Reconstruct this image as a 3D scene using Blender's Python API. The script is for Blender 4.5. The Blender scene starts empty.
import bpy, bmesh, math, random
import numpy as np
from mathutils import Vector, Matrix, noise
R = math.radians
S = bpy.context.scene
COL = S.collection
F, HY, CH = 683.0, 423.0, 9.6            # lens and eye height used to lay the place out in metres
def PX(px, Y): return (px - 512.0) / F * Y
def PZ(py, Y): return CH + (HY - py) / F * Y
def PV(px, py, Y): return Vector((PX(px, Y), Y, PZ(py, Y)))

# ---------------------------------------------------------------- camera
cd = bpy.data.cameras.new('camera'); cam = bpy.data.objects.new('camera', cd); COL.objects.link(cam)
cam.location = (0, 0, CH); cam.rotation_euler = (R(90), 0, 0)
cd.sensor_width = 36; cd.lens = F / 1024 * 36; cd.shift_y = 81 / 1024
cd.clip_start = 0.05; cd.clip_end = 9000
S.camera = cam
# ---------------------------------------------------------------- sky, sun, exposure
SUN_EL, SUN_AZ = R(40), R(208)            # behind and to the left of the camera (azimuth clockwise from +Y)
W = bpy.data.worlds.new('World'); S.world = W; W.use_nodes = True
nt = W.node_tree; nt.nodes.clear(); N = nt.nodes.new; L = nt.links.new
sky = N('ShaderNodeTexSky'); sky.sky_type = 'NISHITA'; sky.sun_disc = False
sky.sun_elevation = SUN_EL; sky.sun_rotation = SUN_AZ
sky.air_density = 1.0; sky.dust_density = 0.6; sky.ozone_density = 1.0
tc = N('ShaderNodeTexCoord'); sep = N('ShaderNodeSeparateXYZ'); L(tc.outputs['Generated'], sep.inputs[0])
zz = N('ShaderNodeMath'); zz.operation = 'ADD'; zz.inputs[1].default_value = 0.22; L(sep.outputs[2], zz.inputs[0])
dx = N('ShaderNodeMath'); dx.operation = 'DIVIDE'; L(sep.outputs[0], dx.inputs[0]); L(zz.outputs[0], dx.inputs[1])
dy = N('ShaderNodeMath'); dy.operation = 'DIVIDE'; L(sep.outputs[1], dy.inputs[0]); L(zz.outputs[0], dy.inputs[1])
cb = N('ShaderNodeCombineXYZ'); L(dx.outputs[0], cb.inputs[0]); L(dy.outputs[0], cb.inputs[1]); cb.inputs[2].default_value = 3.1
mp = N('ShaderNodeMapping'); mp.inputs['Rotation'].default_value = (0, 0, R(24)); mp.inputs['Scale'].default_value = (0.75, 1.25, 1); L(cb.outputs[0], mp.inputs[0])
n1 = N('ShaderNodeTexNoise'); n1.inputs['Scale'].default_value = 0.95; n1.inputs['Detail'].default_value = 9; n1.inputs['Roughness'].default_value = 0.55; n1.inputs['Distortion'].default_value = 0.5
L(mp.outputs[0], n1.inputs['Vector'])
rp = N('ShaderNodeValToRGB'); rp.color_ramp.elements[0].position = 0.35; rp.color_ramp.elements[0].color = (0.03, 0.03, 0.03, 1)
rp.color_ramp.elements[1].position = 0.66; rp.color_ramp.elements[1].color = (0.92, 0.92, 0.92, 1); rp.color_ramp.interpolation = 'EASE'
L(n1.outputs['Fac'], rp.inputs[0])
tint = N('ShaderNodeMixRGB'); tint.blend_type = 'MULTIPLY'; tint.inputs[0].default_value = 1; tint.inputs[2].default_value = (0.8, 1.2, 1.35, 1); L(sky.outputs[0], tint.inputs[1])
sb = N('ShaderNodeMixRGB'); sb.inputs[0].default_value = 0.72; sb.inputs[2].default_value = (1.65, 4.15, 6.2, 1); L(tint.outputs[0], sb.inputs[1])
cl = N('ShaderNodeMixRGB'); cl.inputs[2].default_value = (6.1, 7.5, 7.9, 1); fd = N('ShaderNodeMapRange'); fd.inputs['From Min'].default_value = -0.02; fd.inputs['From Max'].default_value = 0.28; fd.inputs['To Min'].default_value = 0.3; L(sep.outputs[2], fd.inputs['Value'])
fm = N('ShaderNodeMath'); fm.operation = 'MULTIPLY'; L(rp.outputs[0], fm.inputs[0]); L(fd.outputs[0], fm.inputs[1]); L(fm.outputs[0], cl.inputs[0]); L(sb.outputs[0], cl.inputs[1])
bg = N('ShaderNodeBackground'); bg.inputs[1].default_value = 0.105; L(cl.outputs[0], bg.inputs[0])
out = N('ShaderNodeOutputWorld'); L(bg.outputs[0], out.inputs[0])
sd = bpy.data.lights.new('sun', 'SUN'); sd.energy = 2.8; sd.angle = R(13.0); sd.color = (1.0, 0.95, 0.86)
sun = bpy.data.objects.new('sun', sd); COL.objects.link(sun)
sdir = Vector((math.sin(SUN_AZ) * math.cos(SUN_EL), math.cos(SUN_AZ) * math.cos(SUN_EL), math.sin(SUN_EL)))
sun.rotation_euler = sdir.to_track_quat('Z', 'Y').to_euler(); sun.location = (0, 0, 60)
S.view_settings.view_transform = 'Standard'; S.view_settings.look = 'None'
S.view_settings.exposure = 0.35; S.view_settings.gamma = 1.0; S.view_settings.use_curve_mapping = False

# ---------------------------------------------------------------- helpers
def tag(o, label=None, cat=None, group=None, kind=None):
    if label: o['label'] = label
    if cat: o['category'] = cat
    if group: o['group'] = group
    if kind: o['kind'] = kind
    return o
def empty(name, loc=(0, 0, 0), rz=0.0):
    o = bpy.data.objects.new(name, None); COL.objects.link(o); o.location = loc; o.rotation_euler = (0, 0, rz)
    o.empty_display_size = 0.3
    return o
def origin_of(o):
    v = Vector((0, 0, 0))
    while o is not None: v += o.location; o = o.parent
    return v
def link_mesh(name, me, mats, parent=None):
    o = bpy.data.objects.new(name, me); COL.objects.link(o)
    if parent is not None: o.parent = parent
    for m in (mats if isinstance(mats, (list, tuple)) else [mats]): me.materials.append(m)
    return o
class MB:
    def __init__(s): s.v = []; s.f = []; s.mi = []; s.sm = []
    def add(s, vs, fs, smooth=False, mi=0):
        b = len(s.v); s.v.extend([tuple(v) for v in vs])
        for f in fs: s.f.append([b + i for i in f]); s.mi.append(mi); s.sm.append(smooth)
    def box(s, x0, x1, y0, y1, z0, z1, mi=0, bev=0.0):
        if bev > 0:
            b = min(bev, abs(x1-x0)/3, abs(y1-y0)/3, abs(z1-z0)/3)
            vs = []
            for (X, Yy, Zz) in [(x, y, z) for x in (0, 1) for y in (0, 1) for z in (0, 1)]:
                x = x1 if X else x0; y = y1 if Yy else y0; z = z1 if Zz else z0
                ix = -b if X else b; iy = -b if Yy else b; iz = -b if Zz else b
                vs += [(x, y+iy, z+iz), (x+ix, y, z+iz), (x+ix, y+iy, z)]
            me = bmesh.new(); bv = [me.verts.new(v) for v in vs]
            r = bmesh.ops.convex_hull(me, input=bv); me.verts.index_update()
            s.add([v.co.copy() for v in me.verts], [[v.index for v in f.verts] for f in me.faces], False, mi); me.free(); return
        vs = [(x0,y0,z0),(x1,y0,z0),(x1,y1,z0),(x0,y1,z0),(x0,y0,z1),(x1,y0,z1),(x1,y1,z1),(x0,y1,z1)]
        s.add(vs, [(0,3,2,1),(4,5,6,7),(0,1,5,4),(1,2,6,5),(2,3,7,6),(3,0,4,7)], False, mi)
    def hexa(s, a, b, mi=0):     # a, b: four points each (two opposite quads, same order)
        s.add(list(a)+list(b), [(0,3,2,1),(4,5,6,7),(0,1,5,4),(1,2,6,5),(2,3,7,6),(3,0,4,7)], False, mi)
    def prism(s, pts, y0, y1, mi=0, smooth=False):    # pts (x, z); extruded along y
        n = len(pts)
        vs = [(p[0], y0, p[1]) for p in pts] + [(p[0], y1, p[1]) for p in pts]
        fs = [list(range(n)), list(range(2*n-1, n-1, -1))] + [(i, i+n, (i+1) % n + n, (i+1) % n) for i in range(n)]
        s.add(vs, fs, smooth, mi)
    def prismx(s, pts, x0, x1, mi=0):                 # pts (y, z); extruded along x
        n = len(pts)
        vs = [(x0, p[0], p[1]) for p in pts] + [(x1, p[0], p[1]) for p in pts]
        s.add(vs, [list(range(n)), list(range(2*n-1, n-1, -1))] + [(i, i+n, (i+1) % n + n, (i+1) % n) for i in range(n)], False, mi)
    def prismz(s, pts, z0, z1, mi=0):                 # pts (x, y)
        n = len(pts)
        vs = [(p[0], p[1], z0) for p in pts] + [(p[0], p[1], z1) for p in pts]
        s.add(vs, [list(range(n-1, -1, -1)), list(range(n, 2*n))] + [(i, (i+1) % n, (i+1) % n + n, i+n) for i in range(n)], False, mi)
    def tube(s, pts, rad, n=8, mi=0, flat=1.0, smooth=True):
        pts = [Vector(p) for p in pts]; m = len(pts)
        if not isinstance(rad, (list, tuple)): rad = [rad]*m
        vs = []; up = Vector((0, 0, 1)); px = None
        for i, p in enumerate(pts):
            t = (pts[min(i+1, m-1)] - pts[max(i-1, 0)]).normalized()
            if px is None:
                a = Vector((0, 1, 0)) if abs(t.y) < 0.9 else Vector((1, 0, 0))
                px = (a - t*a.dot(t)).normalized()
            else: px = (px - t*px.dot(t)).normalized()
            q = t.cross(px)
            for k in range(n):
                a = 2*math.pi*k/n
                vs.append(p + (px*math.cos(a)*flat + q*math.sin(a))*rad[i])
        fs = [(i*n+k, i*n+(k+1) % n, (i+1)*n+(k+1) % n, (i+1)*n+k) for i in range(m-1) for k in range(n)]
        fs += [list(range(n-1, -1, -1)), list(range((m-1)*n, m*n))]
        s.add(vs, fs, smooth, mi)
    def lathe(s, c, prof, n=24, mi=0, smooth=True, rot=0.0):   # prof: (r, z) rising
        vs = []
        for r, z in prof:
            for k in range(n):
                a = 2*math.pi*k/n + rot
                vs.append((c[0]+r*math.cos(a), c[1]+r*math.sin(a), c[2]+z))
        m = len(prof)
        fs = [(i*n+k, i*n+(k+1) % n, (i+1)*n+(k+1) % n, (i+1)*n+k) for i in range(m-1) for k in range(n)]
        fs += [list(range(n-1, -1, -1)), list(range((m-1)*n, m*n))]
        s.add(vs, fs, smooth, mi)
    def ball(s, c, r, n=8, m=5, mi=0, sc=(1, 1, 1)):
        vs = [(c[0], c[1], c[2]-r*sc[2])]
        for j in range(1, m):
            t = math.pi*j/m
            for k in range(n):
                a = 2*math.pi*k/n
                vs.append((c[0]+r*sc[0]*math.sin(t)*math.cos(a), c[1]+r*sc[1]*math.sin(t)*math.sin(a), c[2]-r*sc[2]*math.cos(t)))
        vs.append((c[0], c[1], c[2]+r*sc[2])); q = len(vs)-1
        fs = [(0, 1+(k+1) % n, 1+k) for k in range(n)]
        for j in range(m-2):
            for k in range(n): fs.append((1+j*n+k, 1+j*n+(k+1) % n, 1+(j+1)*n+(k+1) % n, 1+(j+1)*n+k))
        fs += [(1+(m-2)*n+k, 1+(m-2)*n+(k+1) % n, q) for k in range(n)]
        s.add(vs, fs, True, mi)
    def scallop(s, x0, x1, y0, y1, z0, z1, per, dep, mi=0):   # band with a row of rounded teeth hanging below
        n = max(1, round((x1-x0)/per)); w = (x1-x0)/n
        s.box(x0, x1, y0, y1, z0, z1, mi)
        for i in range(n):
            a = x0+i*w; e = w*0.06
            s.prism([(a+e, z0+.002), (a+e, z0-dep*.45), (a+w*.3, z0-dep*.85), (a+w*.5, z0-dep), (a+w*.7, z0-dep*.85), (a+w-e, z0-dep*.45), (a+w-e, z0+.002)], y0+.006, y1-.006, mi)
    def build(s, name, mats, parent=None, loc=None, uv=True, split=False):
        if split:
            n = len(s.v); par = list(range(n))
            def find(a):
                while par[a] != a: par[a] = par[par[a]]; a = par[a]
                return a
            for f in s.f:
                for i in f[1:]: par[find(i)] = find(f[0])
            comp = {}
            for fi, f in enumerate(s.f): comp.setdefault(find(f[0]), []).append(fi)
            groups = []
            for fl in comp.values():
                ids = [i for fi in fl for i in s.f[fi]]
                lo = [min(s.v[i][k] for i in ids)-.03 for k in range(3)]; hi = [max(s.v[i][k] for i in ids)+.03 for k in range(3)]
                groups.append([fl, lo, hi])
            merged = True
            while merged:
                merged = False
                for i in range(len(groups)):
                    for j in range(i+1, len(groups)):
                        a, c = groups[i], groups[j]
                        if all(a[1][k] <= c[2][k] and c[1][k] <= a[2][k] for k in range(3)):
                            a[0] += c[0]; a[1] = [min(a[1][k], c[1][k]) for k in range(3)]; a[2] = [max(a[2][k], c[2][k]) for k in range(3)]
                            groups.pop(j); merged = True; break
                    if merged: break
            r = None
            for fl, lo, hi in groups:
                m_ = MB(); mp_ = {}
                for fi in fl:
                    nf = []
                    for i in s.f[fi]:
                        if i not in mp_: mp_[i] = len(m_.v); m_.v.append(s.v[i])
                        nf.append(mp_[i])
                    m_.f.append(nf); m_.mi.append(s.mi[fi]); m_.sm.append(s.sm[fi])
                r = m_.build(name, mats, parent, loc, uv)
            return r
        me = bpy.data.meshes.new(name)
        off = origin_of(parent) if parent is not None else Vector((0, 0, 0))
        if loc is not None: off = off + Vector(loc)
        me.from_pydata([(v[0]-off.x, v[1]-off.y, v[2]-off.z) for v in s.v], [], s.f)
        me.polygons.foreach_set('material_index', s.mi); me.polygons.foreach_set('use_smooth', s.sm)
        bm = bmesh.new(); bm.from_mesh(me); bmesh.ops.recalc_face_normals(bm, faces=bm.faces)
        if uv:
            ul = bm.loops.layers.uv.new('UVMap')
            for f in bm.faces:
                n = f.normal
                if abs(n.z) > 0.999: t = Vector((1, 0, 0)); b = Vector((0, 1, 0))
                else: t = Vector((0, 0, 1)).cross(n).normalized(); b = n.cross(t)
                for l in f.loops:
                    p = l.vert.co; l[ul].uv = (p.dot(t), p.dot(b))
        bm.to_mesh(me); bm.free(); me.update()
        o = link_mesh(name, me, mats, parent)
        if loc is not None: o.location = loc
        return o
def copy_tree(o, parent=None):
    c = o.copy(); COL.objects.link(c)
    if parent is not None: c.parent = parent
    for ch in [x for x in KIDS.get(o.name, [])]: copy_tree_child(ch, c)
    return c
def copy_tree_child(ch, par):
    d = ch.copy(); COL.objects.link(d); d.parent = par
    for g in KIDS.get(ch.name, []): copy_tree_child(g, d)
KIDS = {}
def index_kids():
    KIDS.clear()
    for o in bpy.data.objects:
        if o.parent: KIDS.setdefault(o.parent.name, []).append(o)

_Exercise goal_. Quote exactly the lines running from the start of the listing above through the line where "def PV(px, py, Y): return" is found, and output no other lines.

_Response for this exercise_.
Reconstruct this image as a 3D scene using Blender's Python API. The script is for Blender 4.5. The Blender scene starts empty.
import bpy, bmesh, math, random
import numpy as np
from mathutils import Vector, Matrix, noise
R = math.radians
S = bpy.context.scene
COL = S.collection
F, HY, CH = 683.0, 423.0, 9.6            # lens and eye height used to lay the place out in metres
def PX(px, Y): return (px - 512.0) / F * Y
def PZ(py, Y): return CH + (HY - py) / F * Y
def PV(px, py, Y): return Vector((PX(px, Y), Y, PZ(py, Y)))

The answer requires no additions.